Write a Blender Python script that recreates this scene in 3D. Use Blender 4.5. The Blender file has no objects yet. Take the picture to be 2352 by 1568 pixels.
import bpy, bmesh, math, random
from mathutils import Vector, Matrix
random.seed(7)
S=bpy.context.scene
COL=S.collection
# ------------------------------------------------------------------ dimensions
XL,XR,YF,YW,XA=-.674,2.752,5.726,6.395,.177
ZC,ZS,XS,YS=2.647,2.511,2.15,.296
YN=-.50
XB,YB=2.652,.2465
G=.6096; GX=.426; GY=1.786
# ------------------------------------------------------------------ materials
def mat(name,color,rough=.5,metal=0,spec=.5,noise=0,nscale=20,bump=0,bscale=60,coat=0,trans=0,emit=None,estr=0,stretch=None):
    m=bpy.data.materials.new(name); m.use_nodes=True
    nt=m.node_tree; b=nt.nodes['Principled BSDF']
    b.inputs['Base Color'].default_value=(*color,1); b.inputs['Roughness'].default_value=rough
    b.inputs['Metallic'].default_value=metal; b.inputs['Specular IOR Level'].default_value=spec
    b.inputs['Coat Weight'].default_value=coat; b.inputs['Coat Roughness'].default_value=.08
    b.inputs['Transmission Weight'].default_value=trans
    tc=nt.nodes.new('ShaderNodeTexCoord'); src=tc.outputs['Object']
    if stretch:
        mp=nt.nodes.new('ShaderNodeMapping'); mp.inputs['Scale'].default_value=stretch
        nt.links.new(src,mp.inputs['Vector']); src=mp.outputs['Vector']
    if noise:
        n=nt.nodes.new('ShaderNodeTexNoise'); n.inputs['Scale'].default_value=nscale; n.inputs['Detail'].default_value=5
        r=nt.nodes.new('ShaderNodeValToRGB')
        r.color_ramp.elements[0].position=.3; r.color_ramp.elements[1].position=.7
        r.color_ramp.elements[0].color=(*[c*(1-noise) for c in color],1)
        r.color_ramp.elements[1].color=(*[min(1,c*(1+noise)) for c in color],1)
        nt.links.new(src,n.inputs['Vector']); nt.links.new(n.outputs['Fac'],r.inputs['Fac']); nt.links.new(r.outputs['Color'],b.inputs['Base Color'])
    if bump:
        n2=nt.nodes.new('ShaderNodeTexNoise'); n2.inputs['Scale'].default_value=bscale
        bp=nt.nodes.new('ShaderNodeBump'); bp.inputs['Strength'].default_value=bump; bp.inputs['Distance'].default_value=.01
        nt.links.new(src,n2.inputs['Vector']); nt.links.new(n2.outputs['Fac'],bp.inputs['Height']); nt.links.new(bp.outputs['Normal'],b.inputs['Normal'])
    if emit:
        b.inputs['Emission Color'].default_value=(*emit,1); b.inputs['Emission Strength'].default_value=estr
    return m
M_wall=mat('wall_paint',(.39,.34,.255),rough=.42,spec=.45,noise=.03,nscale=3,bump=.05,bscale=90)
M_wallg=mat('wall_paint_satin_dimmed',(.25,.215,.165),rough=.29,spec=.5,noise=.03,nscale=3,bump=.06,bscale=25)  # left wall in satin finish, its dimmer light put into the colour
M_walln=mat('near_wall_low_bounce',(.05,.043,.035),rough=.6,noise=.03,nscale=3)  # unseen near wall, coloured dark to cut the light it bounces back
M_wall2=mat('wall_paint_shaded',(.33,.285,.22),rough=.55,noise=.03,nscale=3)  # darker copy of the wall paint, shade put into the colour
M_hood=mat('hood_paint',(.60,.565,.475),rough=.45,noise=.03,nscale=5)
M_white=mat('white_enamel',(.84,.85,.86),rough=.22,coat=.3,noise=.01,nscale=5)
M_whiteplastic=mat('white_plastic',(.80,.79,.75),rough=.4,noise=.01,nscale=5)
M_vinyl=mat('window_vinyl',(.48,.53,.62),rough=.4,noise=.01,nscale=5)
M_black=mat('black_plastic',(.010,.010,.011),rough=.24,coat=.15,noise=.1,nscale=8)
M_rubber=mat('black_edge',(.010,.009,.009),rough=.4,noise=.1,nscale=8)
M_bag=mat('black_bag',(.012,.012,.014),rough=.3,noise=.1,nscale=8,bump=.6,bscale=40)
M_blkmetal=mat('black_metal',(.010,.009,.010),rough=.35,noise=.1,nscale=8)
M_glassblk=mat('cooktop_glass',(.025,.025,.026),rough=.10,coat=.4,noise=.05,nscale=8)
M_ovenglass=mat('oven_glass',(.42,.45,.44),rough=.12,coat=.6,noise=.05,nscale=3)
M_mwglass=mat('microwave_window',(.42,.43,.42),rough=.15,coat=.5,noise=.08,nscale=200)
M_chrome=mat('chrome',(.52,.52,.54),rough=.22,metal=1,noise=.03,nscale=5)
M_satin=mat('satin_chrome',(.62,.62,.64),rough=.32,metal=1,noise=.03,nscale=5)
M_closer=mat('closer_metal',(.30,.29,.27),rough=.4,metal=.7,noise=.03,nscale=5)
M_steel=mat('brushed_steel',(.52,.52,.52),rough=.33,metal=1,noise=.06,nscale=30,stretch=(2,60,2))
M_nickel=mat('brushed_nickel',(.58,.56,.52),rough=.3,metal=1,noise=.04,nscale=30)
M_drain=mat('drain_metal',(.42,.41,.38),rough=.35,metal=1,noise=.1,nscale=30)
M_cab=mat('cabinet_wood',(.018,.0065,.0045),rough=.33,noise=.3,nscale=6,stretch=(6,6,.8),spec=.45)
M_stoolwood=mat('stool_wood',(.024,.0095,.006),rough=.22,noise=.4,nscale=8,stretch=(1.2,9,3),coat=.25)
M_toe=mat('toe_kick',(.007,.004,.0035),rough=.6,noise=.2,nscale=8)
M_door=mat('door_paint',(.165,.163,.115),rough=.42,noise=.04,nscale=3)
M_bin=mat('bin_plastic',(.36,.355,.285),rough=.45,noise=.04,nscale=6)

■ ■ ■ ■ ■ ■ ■

Give the count of lines that hold the word "scene", with nothing added.

TASK ANSWER:
2